Prendre soin de notre maison commune
Passer de l’extériorité au soin, c’est quitter le bâton de berger, pour prendre le râteau du jardinier, qui prépare la terre, l’ensemence, et fait grandir
D’une part, passer de la domination, de l’extériorité, au soin de ce monde et de notre monde vivant. C’est un changement d’attitude profond. L’évangile joue souvent sur les métaphores, d’un côté celle du pasteur et du berger, de l’autre celle du jardinier et de l’agriculteur. Passer de l’extériorité au soin, c’est quitter le bâton de berger, et ce qu’il peut signifier de toute-puissance sur les bêtes, jusqu’à la vie et la mort, pour prendre le râteau du jardinier, qui prépare la terre, l’ensemence, et fait grandir tout en accueillant l’éveil de la vie. C’est aussi inversement refuser les labours profonds, les engrais et les pesticides, pour privilégier une agriculture plus douce, respectueuse des sols et des espèces et ainsi retrouver dans le travail des champs la douceur du pasteur qui connaît ses brebis et que les brebis connaissent.
La responsabilité de chacun pour tous
Le plein-emploi est pensable si on pense ensemble le soin de la nature et celui de nos sociétés
D’autre part, et c’est un corollaire, il ne peut y avoir de « eux » et de « nous ». La responsabilité de ce soin de la terre et du monde ne peut être celle d’un petit nombre, qui pense et qui agit, quand d’autres exécutent et vendent leurs bras et leurs cerveaux, d’un petit nombre qui possède, ordonne et amasse quand d’autres n’ont pas de voix, pas de toit, pas de terre et pas de travail. Les deux dimensions du soin de la nature et du monde et de celui de nos sociétés sont coextensives. Elles fonctionnent ensemble. Il ne peut y avoir d’un côté ceux qui produisent, dans l’économie soi-disant réelle, des biens et des services, et donc peuvent consommer librement, alors que d’autres n’ayant pas accès à la production, ne sont que des « parasites » qui consomment la richesse et la valeur ajoutée. Le plein-emploi est pensable si on pense ensemble le soin de la nature et celui de nos sociétés.
Réfléchir à notre manière de compter…
Les deux soins, de la nature et de l’homme, doivent être coextensifs dans la valeur qu’on leur attribue dès leur conception jusque dans nos systèmes comptables, dans leur développement et leur mise en place, et dans leur évaluation.
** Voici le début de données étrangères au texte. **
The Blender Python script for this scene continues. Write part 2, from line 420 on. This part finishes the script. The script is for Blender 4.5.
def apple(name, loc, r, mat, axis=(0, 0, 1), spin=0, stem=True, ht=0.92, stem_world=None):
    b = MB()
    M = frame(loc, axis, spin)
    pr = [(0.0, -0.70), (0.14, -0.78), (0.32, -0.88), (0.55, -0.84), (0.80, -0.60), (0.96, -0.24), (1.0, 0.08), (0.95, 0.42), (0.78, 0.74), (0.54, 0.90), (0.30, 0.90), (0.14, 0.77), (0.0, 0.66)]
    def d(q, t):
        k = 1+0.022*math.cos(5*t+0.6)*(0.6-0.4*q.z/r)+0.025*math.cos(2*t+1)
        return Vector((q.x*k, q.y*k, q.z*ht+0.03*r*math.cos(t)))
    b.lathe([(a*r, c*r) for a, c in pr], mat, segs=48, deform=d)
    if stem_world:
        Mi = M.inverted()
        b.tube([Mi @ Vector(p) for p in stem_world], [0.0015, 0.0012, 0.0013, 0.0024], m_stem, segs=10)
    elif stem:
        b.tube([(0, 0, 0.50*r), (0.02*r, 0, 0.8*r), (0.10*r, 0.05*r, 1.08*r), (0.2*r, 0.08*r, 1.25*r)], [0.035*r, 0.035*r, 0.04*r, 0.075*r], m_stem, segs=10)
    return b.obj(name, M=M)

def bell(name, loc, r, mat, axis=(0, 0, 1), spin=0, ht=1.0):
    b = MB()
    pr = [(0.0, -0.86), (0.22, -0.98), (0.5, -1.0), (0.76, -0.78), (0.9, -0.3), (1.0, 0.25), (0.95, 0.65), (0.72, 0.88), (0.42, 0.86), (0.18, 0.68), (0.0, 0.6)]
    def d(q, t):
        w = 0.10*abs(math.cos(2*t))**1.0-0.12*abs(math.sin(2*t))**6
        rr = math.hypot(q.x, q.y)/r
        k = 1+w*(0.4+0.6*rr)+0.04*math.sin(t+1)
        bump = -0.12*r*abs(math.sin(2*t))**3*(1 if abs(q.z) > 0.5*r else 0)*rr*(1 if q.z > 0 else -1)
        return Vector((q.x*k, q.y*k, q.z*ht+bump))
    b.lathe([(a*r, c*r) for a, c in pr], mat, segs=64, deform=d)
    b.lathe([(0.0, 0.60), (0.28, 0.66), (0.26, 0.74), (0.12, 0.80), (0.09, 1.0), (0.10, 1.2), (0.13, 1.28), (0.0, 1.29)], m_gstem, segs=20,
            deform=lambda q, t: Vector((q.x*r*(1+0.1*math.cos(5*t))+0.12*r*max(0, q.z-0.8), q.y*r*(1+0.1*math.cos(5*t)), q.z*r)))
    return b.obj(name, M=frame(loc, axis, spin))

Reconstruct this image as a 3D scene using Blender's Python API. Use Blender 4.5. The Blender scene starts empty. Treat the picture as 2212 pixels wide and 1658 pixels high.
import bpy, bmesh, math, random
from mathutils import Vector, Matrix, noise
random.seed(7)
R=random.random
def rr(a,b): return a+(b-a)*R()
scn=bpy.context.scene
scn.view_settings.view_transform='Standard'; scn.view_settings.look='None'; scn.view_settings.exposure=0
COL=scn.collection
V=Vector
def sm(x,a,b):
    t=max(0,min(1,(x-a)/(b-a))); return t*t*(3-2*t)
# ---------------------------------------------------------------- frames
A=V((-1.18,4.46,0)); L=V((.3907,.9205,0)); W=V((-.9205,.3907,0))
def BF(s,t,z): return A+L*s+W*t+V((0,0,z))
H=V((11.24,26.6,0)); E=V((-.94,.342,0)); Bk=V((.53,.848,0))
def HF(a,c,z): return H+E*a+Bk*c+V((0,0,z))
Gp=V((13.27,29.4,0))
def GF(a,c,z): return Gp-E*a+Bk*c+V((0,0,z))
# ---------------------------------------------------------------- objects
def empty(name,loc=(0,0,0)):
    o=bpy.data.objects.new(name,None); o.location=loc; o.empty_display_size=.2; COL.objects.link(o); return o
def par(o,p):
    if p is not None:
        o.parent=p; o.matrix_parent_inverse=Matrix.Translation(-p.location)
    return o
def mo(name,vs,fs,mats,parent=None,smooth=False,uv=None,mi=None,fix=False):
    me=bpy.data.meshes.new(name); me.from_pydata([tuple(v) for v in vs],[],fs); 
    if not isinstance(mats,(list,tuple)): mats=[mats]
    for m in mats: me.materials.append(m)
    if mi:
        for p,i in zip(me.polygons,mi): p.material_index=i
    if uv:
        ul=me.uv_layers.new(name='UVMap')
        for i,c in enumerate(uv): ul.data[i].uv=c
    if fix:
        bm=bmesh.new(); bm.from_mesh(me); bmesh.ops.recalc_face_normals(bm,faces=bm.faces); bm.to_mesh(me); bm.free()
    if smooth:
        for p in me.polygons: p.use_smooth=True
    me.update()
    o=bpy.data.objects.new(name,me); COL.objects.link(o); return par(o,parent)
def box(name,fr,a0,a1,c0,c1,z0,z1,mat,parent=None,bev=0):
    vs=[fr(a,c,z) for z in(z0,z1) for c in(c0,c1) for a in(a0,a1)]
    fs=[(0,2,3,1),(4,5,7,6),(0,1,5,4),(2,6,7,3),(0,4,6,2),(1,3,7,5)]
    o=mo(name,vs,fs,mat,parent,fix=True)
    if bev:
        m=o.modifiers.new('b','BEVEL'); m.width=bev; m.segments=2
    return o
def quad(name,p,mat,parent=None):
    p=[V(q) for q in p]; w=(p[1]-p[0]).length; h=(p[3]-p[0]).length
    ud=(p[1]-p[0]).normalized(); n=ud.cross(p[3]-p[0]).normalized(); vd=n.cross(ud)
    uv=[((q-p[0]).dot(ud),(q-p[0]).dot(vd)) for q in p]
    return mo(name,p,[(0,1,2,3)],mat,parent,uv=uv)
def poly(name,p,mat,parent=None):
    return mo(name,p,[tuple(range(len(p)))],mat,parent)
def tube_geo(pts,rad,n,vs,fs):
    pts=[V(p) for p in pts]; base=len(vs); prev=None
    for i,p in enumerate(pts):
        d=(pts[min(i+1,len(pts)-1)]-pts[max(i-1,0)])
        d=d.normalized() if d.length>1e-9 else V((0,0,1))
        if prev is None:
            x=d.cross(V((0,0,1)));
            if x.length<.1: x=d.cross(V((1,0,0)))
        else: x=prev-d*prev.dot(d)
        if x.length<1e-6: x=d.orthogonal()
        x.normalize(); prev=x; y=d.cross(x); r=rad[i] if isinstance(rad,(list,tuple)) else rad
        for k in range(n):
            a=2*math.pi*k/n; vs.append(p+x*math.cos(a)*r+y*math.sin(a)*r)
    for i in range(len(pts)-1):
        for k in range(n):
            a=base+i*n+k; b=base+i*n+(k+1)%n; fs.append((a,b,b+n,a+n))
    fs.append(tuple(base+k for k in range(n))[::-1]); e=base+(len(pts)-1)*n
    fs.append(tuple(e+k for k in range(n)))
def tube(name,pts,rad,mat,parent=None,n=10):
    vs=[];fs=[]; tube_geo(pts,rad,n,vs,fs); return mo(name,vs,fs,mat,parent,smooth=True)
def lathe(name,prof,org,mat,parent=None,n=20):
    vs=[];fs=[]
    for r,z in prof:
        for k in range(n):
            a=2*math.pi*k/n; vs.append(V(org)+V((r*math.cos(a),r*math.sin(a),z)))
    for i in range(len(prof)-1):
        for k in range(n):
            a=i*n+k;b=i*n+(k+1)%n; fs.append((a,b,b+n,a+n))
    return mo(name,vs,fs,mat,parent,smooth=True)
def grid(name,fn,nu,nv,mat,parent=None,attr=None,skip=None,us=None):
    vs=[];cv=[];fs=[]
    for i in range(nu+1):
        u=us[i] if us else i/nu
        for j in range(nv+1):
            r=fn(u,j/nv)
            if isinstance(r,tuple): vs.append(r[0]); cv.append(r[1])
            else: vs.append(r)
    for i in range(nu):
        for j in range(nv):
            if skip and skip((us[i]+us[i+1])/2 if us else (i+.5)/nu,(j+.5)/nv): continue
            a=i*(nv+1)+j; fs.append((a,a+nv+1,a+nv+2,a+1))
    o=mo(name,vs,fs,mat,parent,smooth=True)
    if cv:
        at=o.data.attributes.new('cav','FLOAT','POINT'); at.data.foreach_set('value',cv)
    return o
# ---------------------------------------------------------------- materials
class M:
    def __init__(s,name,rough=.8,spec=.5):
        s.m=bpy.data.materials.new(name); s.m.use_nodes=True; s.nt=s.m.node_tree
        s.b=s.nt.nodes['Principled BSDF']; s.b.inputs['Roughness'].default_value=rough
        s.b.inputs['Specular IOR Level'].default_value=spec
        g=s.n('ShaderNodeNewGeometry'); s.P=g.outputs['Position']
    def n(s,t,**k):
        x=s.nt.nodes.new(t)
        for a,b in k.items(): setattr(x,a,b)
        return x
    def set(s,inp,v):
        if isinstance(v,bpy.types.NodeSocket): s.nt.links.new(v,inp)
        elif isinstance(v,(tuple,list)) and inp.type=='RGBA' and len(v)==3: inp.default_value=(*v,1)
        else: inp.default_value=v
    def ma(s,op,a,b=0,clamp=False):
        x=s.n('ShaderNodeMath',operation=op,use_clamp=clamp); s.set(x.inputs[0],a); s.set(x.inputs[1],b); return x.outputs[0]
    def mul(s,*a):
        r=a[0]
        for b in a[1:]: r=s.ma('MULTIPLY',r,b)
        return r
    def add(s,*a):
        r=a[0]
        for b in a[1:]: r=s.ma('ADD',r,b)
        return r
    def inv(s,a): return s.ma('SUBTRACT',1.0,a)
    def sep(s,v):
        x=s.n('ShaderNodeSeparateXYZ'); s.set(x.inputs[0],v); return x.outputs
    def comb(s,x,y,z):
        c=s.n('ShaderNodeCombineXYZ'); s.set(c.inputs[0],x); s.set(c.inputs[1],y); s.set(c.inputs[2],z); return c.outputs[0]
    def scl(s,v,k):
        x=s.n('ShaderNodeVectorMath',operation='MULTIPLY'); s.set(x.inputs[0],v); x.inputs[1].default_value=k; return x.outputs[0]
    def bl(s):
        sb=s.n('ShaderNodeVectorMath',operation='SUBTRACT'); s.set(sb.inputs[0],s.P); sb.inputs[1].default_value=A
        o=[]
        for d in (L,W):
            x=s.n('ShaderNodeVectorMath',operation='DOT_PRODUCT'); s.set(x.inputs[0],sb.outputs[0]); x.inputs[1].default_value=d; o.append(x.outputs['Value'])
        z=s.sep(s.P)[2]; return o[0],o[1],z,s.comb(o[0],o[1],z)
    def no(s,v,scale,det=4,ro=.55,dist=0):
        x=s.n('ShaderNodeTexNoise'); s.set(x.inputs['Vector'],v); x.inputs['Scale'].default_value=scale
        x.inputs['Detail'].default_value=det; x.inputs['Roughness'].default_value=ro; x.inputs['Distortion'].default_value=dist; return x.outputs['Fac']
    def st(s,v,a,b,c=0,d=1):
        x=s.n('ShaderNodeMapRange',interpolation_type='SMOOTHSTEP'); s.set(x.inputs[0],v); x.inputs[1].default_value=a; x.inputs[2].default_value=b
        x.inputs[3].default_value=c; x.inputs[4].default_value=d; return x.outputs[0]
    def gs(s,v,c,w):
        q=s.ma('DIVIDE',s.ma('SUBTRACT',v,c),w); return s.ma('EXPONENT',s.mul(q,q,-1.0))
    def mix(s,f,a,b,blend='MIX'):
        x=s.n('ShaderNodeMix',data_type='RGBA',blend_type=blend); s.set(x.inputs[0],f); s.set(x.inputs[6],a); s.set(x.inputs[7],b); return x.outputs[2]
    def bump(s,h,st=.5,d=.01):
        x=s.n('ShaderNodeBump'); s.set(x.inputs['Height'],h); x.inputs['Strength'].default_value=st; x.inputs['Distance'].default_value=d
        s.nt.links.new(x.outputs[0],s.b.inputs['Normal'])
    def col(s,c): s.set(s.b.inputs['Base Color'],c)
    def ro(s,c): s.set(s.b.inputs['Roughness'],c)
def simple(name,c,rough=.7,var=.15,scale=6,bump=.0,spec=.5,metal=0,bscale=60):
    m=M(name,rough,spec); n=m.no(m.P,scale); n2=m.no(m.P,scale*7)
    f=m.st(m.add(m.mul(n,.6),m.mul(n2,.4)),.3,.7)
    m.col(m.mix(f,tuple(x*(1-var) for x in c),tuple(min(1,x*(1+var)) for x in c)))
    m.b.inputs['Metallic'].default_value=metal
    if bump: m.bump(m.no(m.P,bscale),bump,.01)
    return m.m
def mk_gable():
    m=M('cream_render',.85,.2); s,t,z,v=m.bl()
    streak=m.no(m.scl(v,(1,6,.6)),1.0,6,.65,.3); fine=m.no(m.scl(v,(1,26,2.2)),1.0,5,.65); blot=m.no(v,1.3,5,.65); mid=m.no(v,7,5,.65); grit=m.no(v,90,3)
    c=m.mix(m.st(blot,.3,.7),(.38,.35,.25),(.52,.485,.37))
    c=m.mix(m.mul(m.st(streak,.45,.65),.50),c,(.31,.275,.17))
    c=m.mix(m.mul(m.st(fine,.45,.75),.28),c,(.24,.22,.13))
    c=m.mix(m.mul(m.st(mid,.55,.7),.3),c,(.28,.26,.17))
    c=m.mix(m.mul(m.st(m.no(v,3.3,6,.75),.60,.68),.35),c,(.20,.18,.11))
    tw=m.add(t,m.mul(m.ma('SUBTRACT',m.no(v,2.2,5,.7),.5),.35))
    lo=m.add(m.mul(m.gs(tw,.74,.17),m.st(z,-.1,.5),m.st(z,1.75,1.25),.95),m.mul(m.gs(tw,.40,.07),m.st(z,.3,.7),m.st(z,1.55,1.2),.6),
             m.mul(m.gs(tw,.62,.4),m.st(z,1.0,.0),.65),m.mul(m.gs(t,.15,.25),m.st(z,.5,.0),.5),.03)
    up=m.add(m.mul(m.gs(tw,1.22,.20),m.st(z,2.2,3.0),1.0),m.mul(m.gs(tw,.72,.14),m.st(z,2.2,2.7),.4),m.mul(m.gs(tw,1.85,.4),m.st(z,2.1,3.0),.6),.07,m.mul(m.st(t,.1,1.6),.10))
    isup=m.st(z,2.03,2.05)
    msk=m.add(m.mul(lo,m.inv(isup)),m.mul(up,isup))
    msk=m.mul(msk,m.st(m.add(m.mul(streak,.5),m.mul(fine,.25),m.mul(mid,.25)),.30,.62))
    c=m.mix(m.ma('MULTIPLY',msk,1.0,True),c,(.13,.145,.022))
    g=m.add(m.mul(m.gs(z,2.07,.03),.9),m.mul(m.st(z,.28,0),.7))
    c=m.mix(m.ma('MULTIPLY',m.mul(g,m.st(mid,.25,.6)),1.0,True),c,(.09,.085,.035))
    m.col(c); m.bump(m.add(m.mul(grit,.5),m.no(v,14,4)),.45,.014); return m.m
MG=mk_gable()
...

Sur la valeur, il faut réfléchir à nos cultures : à ces métiers que l’on place spontanément du côté du plus, de l’innovation, de la production, et à ceux que l’on dévalorise car ils sont fortement marqués par la réparation d’un dommage comme la gestion des déchets, et bientôt même la santé pour les plus faibles. Il faut réfléchir à nos manières de compter : qu’est-ce qu’une valeur ajoutée, un investissement, une dépense, une externalité ? De sorte que, au moment d’investir, de faire des choix pour le futur, on en arrive à privilégier le soin et la préservation, plutôt que le transitoire ou l’élimination. Et que cela se fasse naturellement.
Accroître les opportunités de travail
On peut se demander dans quels secteurs l’emploi peut et doit se développer : la santé, l’éducation, la transition énergétique ; mais aussi comment et sur quels territoires
L’écologie intégrale implique donc une véritable conversion qui doit poindre aussi dans le domaine du travail et de l’emploi. Elle pourrait même en être un bras de levier important du changement à venir. Aujourd’hui, deux milliards d’individus, de gré ou de force, n’ont pas accès au marché de l’emploi. 1,5 milliards d’individus ne connaissent que le travail précaire. Dire, et répéter, qu’un travail décent est un élément essentiel à la dignité de tout homme force à regarder les choses autrement. On peut se demander dans quels secteurs l’emploi peut et doit se développer : la santé, l’éducation, la transition énergétique ; mais aussi comment et sur quels territoires on peut faire naître et entretenir des dynamiques vertueuses. C’est peut-être en sortant véritablement de la logique de la consommation et du déchet et en mettant définitivement l’accent sur le service que l’on sortira aussi de la logique tant disputée depuis la révolution industrielle. Celle-ci a trop fait « du travail une marchandise »[2], tout en affirmant qu’il ne devait pas l’être. Le travail est un soin, de l’homme et de la nature. Ainsi, la nature aussi ne sera pas une marchandise, et il y aura place pour tous, et pour tout homme.
Pierre Martinot-Lagarde, jésuite, conseiller spécial pour les questions socio-religieuses au Bureau international du Travail à Genève (BIT)
[1] Les opinions exprimées ici sont celles de leur auteur, et ne reflètent pas les positions du Bureau International du Travail.
[2] L’expression figure en négatif, « le travail n’est pas une marchandise », dans K. Polyani, La grande transformation, dans l’encyclique Quadragesimo anno, et dans la « Déclaration de Philadelphie » de l’OIT.